Ma come un amministratore senza “naso” o esperienza può capire che sotto un appalto c’è un trucco?
«Personalmente penso che, se sei onesto, te ne puoi fregare. La cosa migliore per un amministratore è rendere trasparente passo dopo passo l’evoluzione dell’appalto. Tutto qui. E poi bisogna operare una netta distinzione tra il controllore e il controllato. È semplice ma non lo si fa. Anche quest’ultima inchiesta mostra come il controllato, e cioè le aziende, nominava il controllore, cioè Incalza, con il beneplacito del ministro Maurizio Lupi».
Qui però sembra che l’appoggio politico sia vasto, da destra a sinistra.

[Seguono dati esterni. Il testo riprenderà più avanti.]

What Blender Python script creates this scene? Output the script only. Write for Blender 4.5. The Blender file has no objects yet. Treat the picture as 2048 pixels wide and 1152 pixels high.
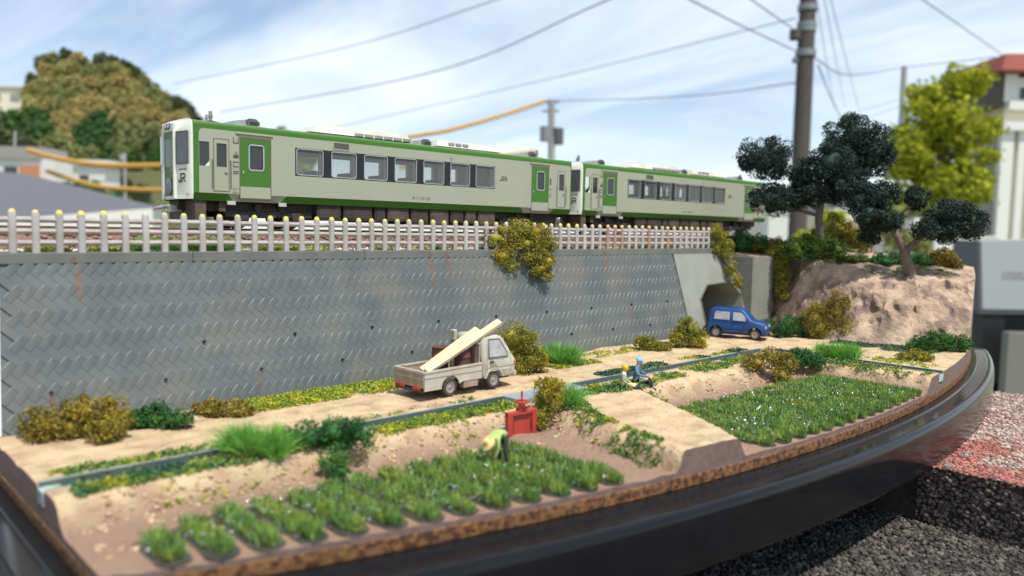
import bpy, math, random
import numpy as np
from mathutils import Vector, Matrix

S = bpy.context.scene
COL = S.collection
R = math.radians
PI = math.pi

# ------------------------------------------------------------------ camera
# One unit is one metre of the 1:150 model; x runs along the track, y away from the viewer, z up (rail head = 0).
cd = bpy.data.cameras.new('camera'); cam = bpy.data.objects.new('camera', cd); COL.objects.link(cam)
YAW, PIT, ROL = R(46.2), R(4.4), R(-1.1)
_h = Vector((math.cos(YAW)*math.cos(PIT), math.sin(YAW)*math.cos(PIT), -math.sin(PIT)))
_r = Vector((math.sin(YAW), -math.cos(YAW), 0)); _u = _r.cross(_h)
_r2 = _r*math.cos(ROL) - _u*math.sin(ROL); _u2 = _r*math.sin(ROL) + _u*math.cos(ROL)
cam.matrix_world = Matrix(((_r2.x, _u2.x, -_h.x, -10.62), (_r2.y, _u2.y, -_h.y, -27.09), (_r2.z, _u2.z, -_h.z, 0.2), (0, 0, 0, 1)))
cd.sensor_width = 36; cd.lens = 1545/2048*36
cd.clip_start = 0.5; cd.clip_end = 90000
cd.dof.use_dof = True; cd.dof.focus_distance = 31.0; cd.dof.aperture_fstop = 0.14
S.camera = cam

# ------------------------------------------------------------------ sky and sun
SUN_EL, SUN_AZ = R(64), R(-92)          # azimuth of the sun measured from +x
w = bpy.data.worlds.new('World'); S.world = w; w.use_nodes = True
nt = w.node_tree; nt.nodes.clear()
def N(t, typ, **kw):
    n = t.nodes.new(typ)
    for k, v in kw.items(): setattr(n, k, v)
    return n
def setin(n, **kw):
    for k, v in kw.items(): n.inputs[k.replace('_', ' ')].default_value = v
L = nt.links.new
out = N(nt, 'ShaderNodeOutputWorld'); bg = N(nt, 'ShaderNodeBackground'); bg.inputs['Strength'].default_value = 0.138
sky = N(nt, 'ShaderNodeTexSky', sky_type='NISHITA', sun_disc=False)
sky.sun_elevation = SUN_EL; sky.sun_rotation = PI/2 - SUN_AZ; sky.air_density = 1.0; sky.dust_density = 0.4; sky.ozone_density = 1.0
tc = N(nt, 'ShaderNodeTexCoord'); sep = N(nt, 'ShaderNodeSeparateXYZ'); L(tc.outputs['Generated'], sep.inputs[0])
mx = N(nt, 'ShaderNodeMath', operation='MAXIMUM'); L(sep.outputs['Z'], mx.inputs[0]); mx.inputs[1].default_value = 0.0
ad = N(nt, 'ShaderNodeMath', operation='ADD'); L(mx.outputs[0], ad.inputs[0]); ad.inputs[1].default_value = 0.16
dx = N(nt, 'ShaderNodeMath', operation='DIVIDE'); L(sep.outputs['X'], dx.inputs[0]); L(ad.outputs[0], dx.inputs[1])
dy = N(nt, 'ShaderNodeMath', operation='DIVIDE'); L(sep.outputs['Y'], dy.inputs[0]); L(ad.outputs[0], dy.inputs[1])
cmb = N(nt, 'ShaderNodeCombineXYZ'); L(dx.outputs[0], cmb.inputs[0]); L(dy.outputs[0], cmb.inputs[1])
mp = N(nt, 'ShaderNodeMapping'); mp.inputs['Rotation'].default_value = (0, 0, R(-62)); mp.inputs['Scale'].default_value = (0.85, 0.34, 1); mp.inputs['Location'].default_value = (0.7, 0.25, 0)
L(cmb.outputs[0], mp.inputs[0])
nz = N(nt, 'ShaderNodeTexNoise'); nz.inputs['Scale'].default_value = 1.3; nz.inputs['Detail'].default_value = 7; nz.inputs['Roughness'].default_value = 0.55; nz.inputs['Distortion'].default_value = 0.6
L(mp.outputs[0], nz.inputs['Vector'])
rp = N(nt, 'ShaderNodeMapRange'); rp.inputs['From Min'].default_value = 0.40; rp.inputs['From Max'].default_value = 0.67; rp.inputs['To Min'].default_value = 0.10; rp.inputs['To Max'].default_value = 0.85
L(nz.outputs['Fac'], rp.inputs['Value'])
hz = N(nt, 'ShaderNodeMapRange'); hz.inputs['From Min'].default_value = 0.0; hz.inputs['From Max'].default_value = 0.22; hz.inputs['To Min'].default_value = 0.55; hz.inputs['To Max'].default_value = 0.0
L(sep.outputs['Z'], hz.inputs['Value'])
fm = N(nt, 'ShaderNodeMath', operation='MAXIMUM'); L(rp.outputs[0], fm.inputs[0]); L(hz.outputs[0], fm.inputs[1])
mixs = N(nt, 'ShaderNodeMix', data_type='RGBA'); L(fm.outputs[0], mixs.inputs[0]); L(sky.outputs[0], mixs.inputs[6]); mixs.inputs[7].default_value = (7.2, 7.7, 8.5, 1)
L(mixs.outputs[2], bg.inputs['Color']); L(bg.outputs[0], out.inputs[0])

sd = bpy.data.lights.new('sun', 'SUN'); sd.energy = 4.7; sd.angle = R(0.5); sd.color = (1.0, 0.955, 0.88)
sun = bpy.data.objects.new('sun', sd); COL.objects.link(sun)
_s = Vector((math.cos(SUN_AZ)*math.cos(SUN_EL), math.sin(SUN_AZ)*math.cos(SUN_EL), math.sin(SUN_EL)))
sun.rotation_euler = _s.to_track_quat('Z', 'Y').to_euler(); sun.location = (0, -40, 60)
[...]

«Anche decenni fa esisteva la “temporanea d’impresa”, sistema che metteva tutti d’accordo, e che oggi prospera più che mai. Incalza è così importante perché ha messo insieme il mondo delle Coop rosse e il mondo di Cl».
Le istituzioni sanno e si girano dall’altra parte?
«Sanno e “non” si girano. Attuano una complicità omissiva. Molti sono o complici o ricattabili, e si vede dal fatto che solo chi è fuori del sistema viene delegittimato».
Prima di morire Gerardo D’Ambrosio, coordinatore del pool Mani pulite, si lamentava che nessuna sua legge anticorruzione fosse stata presa in considerazione… «Non le sue, né di Casson, io ne ho depositate 110, Pietro Grasso ci sta mettendo una vita… Inoltre, bisogna sapere dove e come colpire. Per esempio, si dice che per far emergere il falso in bilancio sarà possibile intercettare solo le aziende quotate in borsa. Il mafioso Angelo Siino, sub-appaltatore e non quotato in Borsa che cosa faceva? Tu, impresa del Nord, dimmi quanto vuoi spendere, e io in quella cifra ti faccio il lavoro, ti pago il politico, ti tolgo i problemi con la mafia. A volte a comandare non è chi siede in Piazza Affari, ma chi sta in strada. Lo sanno, quando fanno le leggi?».